- Stated goal
Print the entries below exactly as they appear, from the first line up to and including the line with "def g(v): return (v, v, v, 1)". Do not print any pictures.

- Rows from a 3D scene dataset
******************************

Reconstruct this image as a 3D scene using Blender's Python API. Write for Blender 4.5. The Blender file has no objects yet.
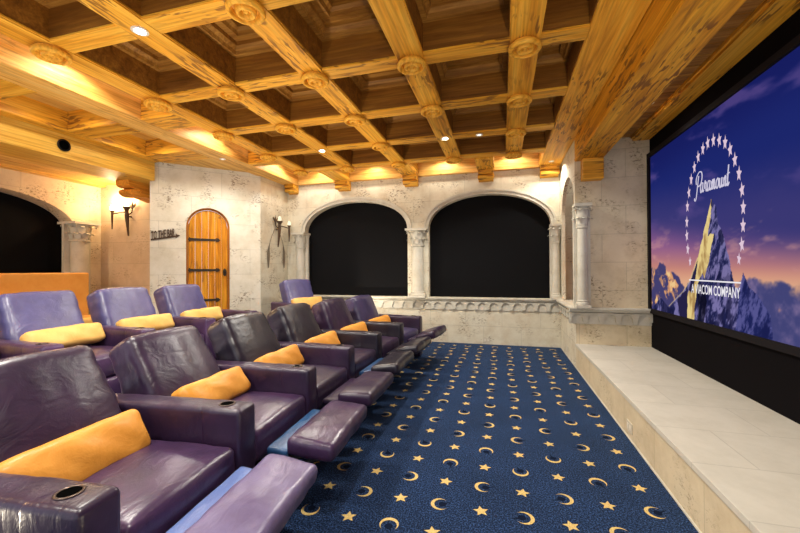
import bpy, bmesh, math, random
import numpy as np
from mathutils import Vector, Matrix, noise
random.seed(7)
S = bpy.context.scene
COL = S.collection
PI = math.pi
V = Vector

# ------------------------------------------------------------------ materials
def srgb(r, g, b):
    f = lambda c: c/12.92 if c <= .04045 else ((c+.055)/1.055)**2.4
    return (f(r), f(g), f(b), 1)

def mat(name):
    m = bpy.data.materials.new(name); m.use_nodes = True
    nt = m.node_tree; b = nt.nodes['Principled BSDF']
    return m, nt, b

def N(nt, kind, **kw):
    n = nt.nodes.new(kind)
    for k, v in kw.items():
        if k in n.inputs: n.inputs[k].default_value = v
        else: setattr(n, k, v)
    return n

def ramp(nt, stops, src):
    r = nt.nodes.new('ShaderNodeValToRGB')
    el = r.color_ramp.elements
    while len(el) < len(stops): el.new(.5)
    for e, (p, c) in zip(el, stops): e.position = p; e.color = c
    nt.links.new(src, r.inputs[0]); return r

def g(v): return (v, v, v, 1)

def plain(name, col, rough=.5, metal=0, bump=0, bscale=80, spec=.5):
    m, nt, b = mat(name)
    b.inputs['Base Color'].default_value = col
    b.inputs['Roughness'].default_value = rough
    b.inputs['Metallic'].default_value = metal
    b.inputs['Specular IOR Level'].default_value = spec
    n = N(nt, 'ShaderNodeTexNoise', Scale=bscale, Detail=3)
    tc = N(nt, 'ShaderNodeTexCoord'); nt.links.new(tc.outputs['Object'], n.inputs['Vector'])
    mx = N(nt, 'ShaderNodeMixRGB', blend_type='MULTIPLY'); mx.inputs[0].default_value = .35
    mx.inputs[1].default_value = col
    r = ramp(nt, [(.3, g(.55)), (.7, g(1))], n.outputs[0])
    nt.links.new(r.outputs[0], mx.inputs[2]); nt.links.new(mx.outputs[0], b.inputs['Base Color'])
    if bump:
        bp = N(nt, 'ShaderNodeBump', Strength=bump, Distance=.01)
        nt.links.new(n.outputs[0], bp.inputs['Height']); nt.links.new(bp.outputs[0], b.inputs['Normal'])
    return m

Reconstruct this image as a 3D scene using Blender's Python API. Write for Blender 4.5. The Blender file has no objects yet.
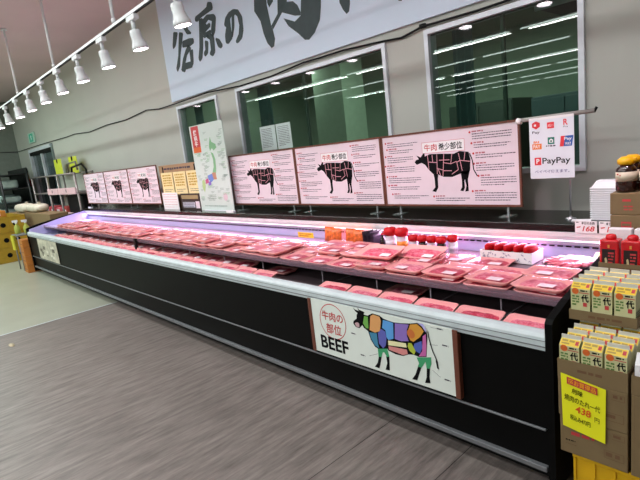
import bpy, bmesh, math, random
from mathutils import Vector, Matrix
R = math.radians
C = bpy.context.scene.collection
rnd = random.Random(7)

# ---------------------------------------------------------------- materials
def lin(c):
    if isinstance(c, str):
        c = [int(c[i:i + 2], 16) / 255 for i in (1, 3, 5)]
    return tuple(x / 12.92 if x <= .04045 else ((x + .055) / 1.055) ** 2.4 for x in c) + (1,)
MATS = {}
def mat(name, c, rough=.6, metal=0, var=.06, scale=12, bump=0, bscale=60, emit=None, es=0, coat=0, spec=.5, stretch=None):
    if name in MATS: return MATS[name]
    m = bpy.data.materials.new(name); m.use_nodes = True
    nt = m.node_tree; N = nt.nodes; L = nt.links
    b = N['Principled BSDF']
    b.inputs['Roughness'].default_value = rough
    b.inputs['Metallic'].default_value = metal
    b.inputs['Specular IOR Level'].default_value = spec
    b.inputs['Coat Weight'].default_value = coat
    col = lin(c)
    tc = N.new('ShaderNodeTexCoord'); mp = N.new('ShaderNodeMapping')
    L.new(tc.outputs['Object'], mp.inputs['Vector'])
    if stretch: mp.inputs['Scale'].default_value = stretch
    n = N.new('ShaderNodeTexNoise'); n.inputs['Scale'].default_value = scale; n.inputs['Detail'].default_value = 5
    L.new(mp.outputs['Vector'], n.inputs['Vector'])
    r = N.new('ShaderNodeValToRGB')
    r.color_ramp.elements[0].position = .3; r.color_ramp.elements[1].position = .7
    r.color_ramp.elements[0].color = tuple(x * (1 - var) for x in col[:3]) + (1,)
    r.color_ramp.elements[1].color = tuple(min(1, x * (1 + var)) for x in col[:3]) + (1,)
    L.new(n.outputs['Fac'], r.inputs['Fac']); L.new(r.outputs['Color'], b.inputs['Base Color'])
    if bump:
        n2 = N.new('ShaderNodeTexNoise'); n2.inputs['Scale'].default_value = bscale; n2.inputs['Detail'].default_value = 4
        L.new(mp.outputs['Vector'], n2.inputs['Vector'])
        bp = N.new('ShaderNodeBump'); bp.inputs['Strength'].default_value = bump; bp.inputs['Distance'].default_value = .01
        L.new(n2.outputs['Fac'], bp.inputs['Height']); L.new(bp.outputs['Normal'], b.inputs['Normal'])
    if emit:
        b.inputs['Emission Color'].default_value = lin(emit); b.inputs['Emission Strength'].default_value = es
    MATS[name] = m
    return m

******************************

- Written reply
Reconstruct this image as a 3D scene using Blender's Python API. Write for Blender 4.5. The Blender file has no objects yet.
import bpy, bmesh, math, random
import numpy as np
from mathutils import Vector, Matrix, noise
random.seed(7)
S = bpy.context.scene
COL = S.collection
PI = math.pi
V = Vector

# ------------------------------------------------------------------ materials
def srgb(r, g, b):
    f = lambda c: c/12.92 if c <= .04045 else ((c+.055)/1.055)**2.4
    return (f(r), f(g), f(b), 1)

def mat(name):
    m = bpy.data.materials.new(name); m.use_nodes = True
    nt = m.node_tree; b = nt.nodes['Principled BSDF']
    return m, nt, b

def N(nt, kind, **kw):
    n = nt.nodes.new(kind)
    for k, v in kw.items():
        if k in n.inputs: n.inputs[k].default_value = v
        else: setattr(n, k, v)
    return n

def ramp(nt, stops, src):
    r = nt.nodes.new('ShaderNodeValToRGB')
    el = r.color_ramp.elements
    while len(el) < len(stops): el.new(.5)
    for e, (p, c) in zip(el, stops): e.position = p; e.color = c
    nt.links.new(src, r.inputs[0]); return r

def g(v): return (v, v, v, 1)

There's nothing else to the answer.